= REQUIREMENTS =
Set down the data below without change, skipping the pictures it holds.
########
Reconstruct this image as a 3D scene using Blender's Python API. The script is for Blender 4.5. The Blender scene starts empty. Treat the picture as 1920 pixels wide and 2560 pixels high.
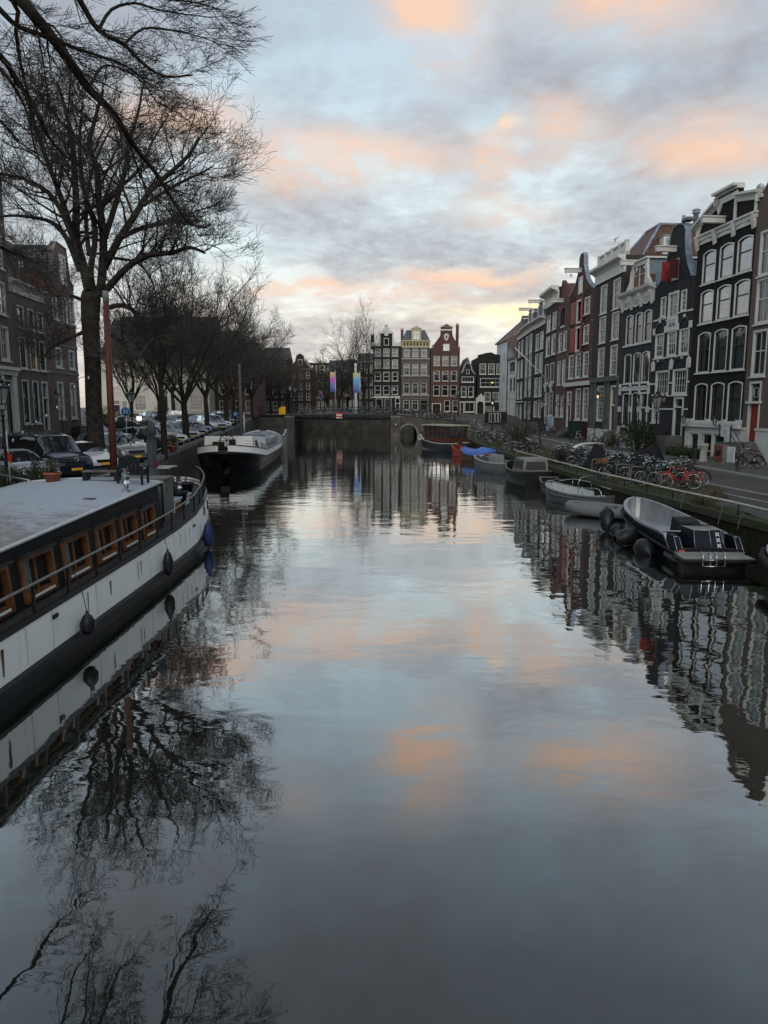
import bpy, math, random
import numpy as np
from mathutils import Vector, Matrix
S = bpy.context.scene
COL = S.collection
R = math.radians
# ---------------- camera ----------------
EYE = 4.4; FPX = 1775.0; PITCH = R(8.4)
cam = bpy.data.cameras.new('camera'); co = bpy.data.objects.new('camera', cam); COL.objects.link(co)
co.location = (0, 0, EYE); co.rotation_euler = (R(90) - PITCH, 0, 0)
cam.sensor_fit = 'VERTICAL'; cam.sensor_height = 36; cam.sensor_width = 27
cam.lens = 36 * FPX / 2560; cam.clip_start = 0.1; cam.clip_end = 4000
S.camera = co
S.view_settings.view_transform = 'Standard'; S.view_settings.look = 'None'
S.view_settings.exposure = 0.2; S.view_settings.gamma = 1.0
def at(x, y, Y):
    """world point at distance Y seen where the photo has pixel x, y (used as a tape measure)"""
    a = (x - 960) / FPX; b = -(y - 1280) / FPX
    ry = math.cos(PITCH) + b * math.sin(PITCH); rz = -math.sin(PITCH) + b * math.cos(PITCH)
    return Vector((a * Y / ry, Y, EYE + rz * Y / ry))
def onz(x, y, z):
    a = (x - 960) / FPX; b = -(y - 1280) / FPX
    ry = math.cos(PITCH) + b * math.sin(PITCH); rz = -math.sin(PITCH) + b * math.cos(PITCH)
    t = (z - EYE) / rz
    return Vector((a * t, ry * t, z))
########
= RIGHT ANSWER =
Reconstruct this image as a 3D scene using Blender's Python API. The script is for Blender 4.5. The Blender scene starts empty. Treat the picture as 1920 pixels wide and 2560 pixels high.
import bpy, math, random
import numpy as np
from mathutils import Vector, Matrix
S = bpy.context.scene
COL = S.collection
R = math.radians
# ---------------- camera ----------------
EYE = 4.4; FPX = 1775.0; PITCH = R(8.4)
cam = bpy.data.cameras.new('camera'); co = bpy.data.objects.new('camera', cam); COL.objects.link(co)
co.location = (0, 0, EYE); co.rotation_euler = (R(90) - PITCH, 0, 0)
cam.sensor_fit = 'VERTICAL'; cam.sensor_height = 36; cam.sensor_width = 27
cam.lens = 36 * FPX / 2560; cam.clip_start = 0.1; cam.clip_end = 4000
S.camera = co
S.view_settings.view_transform = 'Standard'; S.view_settings.look = 'None'
S.view_settings.exposure = 0.2; S.view_settings.gamma = 1.0
def at(x, y, Y):
    """world point at distance Y seen where the photo has pixel x, y (used as a tape measure)"""
    a = (x - 960) / FPX; b = -(y - 1280) / FPX
    ry = math.cos(PITCH) + b * math.sin(PITCH); rz = -math.sin(PITCH) + b * math.cos(PITCH)
    return Vector((a * Y / ry, Y, EYE + rz * Y / ry))
def onz(x, y, z):
    a = (x - 960) / FPX; b = -(y - 1280) / FPX
    ry = math.cos(PITCH) + b * math.sin(PITCH); rz = -math.sin(PITCH) + b * math.cos(PITCH)
    t = (z - EYE) / rz
    return Vector((a * t, ry * t, z))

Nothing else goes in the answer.